Entrepreneurship Featured Leadership

26 Women of Color Diversifying Entrepreneurship in Silicon Valley, Media, and Beyond

Margot Lee Shetterly; a writer who has worked in investment banking and media startups and is widely known for her first book, Hidden Figures: The Story of the African-American Women Who Helped Win the Space Race; covers the underrepresentation of women and founders of color in the business world—and the rise of trailblazing women of color making an impact in the business world, “breaking barriers and shattering glass ceilings along the way.” Each woman represented in the photo for Vanity Fair by Mark Seliger has raised at least $1 million in outside capital.

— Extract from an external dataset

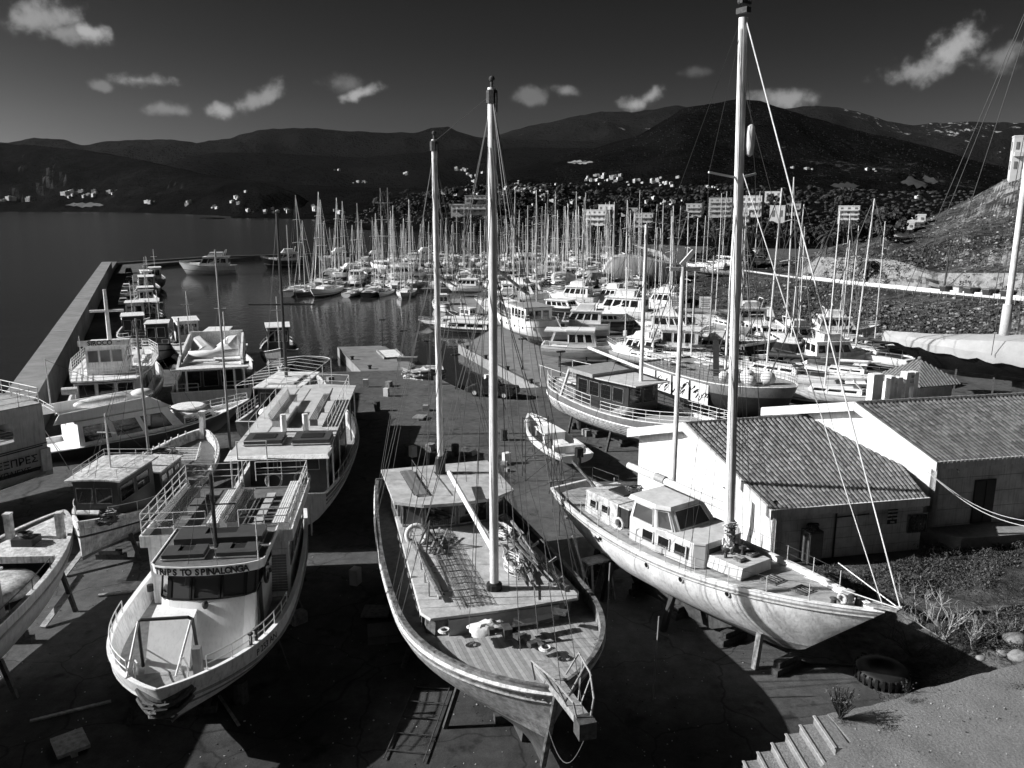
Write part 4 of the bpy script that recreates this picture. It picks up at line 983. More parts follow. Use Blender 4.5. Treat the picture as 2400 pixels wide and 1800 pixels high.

Read on to learn more about these amazing leaders, and continue to join us in supporting women of color leading the way in business and beyond!


As I was growing up, these were the women I wanted to be: triumphant at the highest levels of commerce, assailing stereotypes of what a successful businessperson looked like, with smarts and vision and the will to outwork everyone in sight. Being a “one or only” in the room where it happens, I knew, was part of the bargain, the number of black or female fellow travelers diminishing with each level scaled, like oxygen at the planet’s highest peaks. As a black woman who spent years working in finance and technology, I’m both giddy to know that it’s possible to fill a room with black female entrepreneurs who have raised $1 million or more in outside capital, and acutely aware of the reasons that it’s still only one room.

All successful entrepreneurs imagine a problem, a product, and a market. But because the default founder in Silicon Valley is male, and white or Asian, a black woman must also “envision herself being the person creating the product or service that is in the world,” says Jessica O. Matthews, founder and C.E.O. of the renewable-energy start-up Uncharted Power —and then get funders to buy into that vision. The tech industry is an exercise in controlled failure, with as many as 81 percent of all funded start-ups washing out before exiting; “fail fast” is part of the religion. But black women must guard against even the hint of failure with every arrow in the quiver, lest naysayers see a shortcoming as evidence that blacks or women are categorically unsuited for the business.